Dowlais Group plc (LSE:DWL), a specialist engineering group focused on the automotive sector, has announced its financial results for the six months ended 30 June 2025. The company delivered higher profitability in the first half, despite facing volume declines, tariff impacts, and ongoing macroeconomic challenges.
Adjusted revenue for the period stood at GBP 2,464 million, reflecting a 1.6% year-on-year decline at constant currency. This compared with a 0.7% decline in light vehicle production outside China, and a 3.1% increase in global light vehicle production. Adjusted operating profit rose by 5.3% year-on-year to GBP 154 million, with the adjusted operating margin improving by 40 basis points to 6.3%. The increase in profitability was attributed to global footprint restructuring and ongoing cost efficiency measures that offset the impacts of lower volumes and tariffs, which were less severe than initially forecast.
The Automotive segment saw a 0.9% decline in adjusted revenue. However, adjusted operating profit in this segment rose by 11%, with the margin improving to 6.7% (up 70bps). This was largely due to restructuring efforts and cost discipline, which helped mitigate pressures from adverse customer mix and production delays in the Driveline product line. In contrast, the Powder Metallurgy segment recorded a 4.0% drop in adjusted revenue, primarily driven by lower volumes in Europe and North America. Despite some growth in China, adjusted operating profit for the segment declined by 16%, with the margin falling by 120bps to 8.4%.

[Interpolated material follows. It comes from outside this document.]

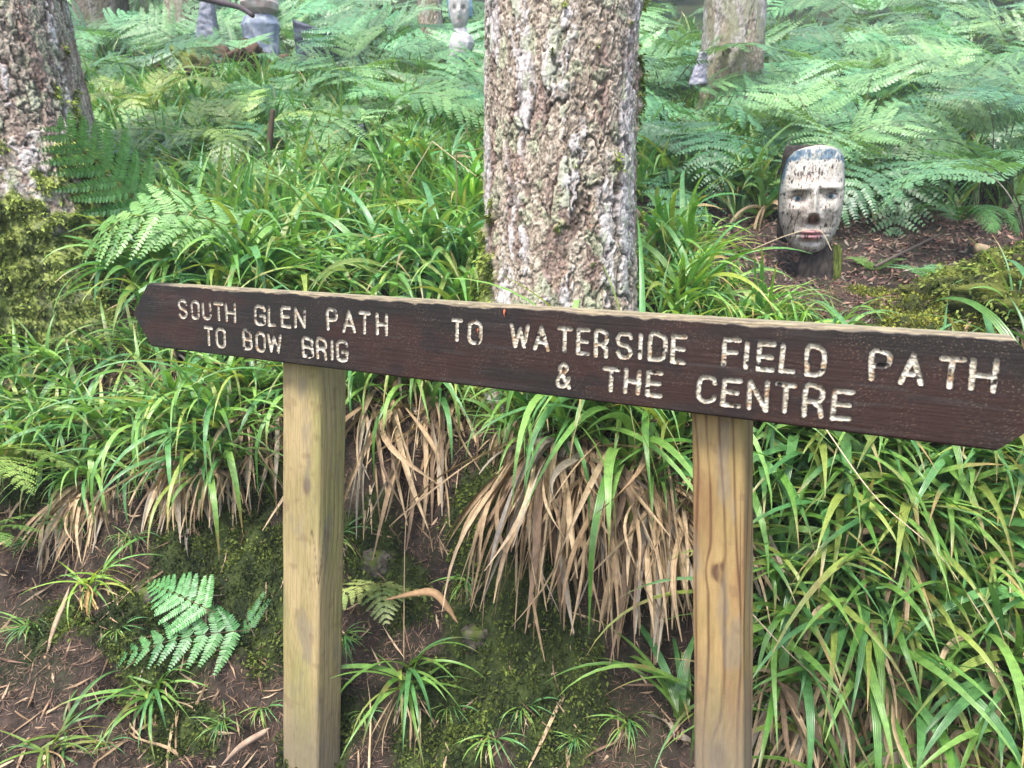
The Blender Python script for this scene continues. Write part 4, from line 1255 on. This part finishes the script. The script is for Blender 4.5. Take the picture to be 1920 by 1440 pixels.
hole = gb(.03, .685, .155, .046, 4)
D = D - .040 * hole
brk = fbm(ex * 9, ey * 18, 0, 5, 3)
D = D + brk * .0025
cr = mixc((0.37, 0.34, 0.295), (0.51, 0.47, 0.42), ss(-.3, .4, fbm(ex * 4, ey * 6, 0, 6, 3)))
cr = mixc(cr, (0.50, 0.36, 0.30), gb(-.5, .64, .4, .12) * .35 + gb(.1, .72, .3, .1) * .3 + gb(-.2, .3, .3, .05) * .5)
cr = mixc(cr, (0.27, 0.23, 0.15), ss(.1, .5, fbm(ex * 5, ey * 8, 3, 7, 3)) * .45 * (np.abs(ex) > .4))
bluez = ss(.155, .125, ey + .012 * brk + .05 * ex ** 2 * 0) * ss(.015, .05, ey - .012 * brk)
bside = ss(.88, .97, np.abs(ex) / np.maximum(wv, .3)) * ss(.48, .3, ey)
blue = mixc((0.05, 0.10, 0.15), (0.19, 0.22, 0.205), ss(-.2, .4, fbm(ex * 6, ey * 10, 4, 8, 3)))
cr = mixc(cr, blue, np.clip(bluez * ss(-.35, .1, fbm(ex * 4, ey * 9, 9, 9, 3) + .2) + bside, 0, 1))
cr = mixc(cr, (0.42, 0.41, 0.32), ss(.05, .0, ey) * .7)
brow = gb(-.45, .425, .34, .017) + gb(.47, .412, .3, .015)
cr = mixc(cr, (0.13, 0.10, 0.075), np.clip(brow, 0, 1) * .7)
lips = np.clip(gb(.03, .803, .36, .026, 3) + gb(.04, .850, .32, .030, 3), 0, 1)
cr = mixc(cr, (0.52, 0.24, 0.25), ss(.3, .6, lips) * .9)
cr = mixc(cr, (0.20, 0.09, 0.09), gb(.03, .826, .34, .005) * .8)
sock = gb(-.46, .49, .24, .03) + gb(.52, .47, .22, .03)
cr = mixc(cr, (0.19, 0.13, 0.105), np.clip(sock, 0, 1) * .75)
# chips and rot: dark flecks gathered on the forehead and cheeks
fl = fbm(ex * 15, ey * 17, 2, 13, 4)
zonef = .5 * gb(.1, .25, .25, .09) + .45 * gb(-.35, .24, .35, .1) + .3 * gb(-.6, .62, .35, .25) + .35 * gb(.6, .78, .3, .22) + .19
cr = mixc(cr, (0.035, 0.028, 0.022), ss(.0, .10, fl - .62 + zonef * .75))
fl2 = pn(ex * 36, ey * 34, 2, 14)
drip = ss(.15, .5, fbm(ex * 14, ey * 2.2, 6, 18, 3)) * ss(.2, .5, ey)
cr = mixc(cr, (0.20, 0.165, 0.13), drip * .4)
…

Adjusted basic earnings per share increased 14% to 5.6 pence, supported by higher earnings and reduced net finance costs. On a statutory basis, the company reported a loss per share of 1.1 pence, an improvement from the 7.3 pence loss reported in the first half of 2024. Adjusted free cash flow turned negative at GBP 29 million, compared to a £10 million inflow in H1 2024. The decline was attributed to tariff impacts, higher restructuring outflows, and partial timing of dividend receipts from a China joint venture. Net debt rose to GBP 1,034 million from GBP 915 million a year earlier, with leverage increasing to 2.0x from 1.6x.
During the period, Dowlais secured new business wins totalling over GBP 1.5 billion in forecast lifetime revenue for the Automotive segment. The Powder Metallurgy segment secured GBP 55 million in new business, 62% of which relates to EV or propulsion-agnostic products. On 22 and 15 July 2025, shareholders of Dowlais and American Axle & Manufacturing Holdings, Inc. (AAM) approved resolutions relating to their proposed merger. Nine regulatory clearances have been received, with remaining approvals in progress. The companies expect the combination to complete in Q4 2025, subject to final conditions.
Dowlais reiterated that it expects full-year performance to be toward the lower end of its previously stated guidance range. This includes flat to a mid-single-digit decline in adjusted revenue and an adjusted operating margin between 6.5% and 7.0%, on a constant currency basis.
DWL is trading 0.16% higher at GBX 70.76 per share as of 7 August 2025.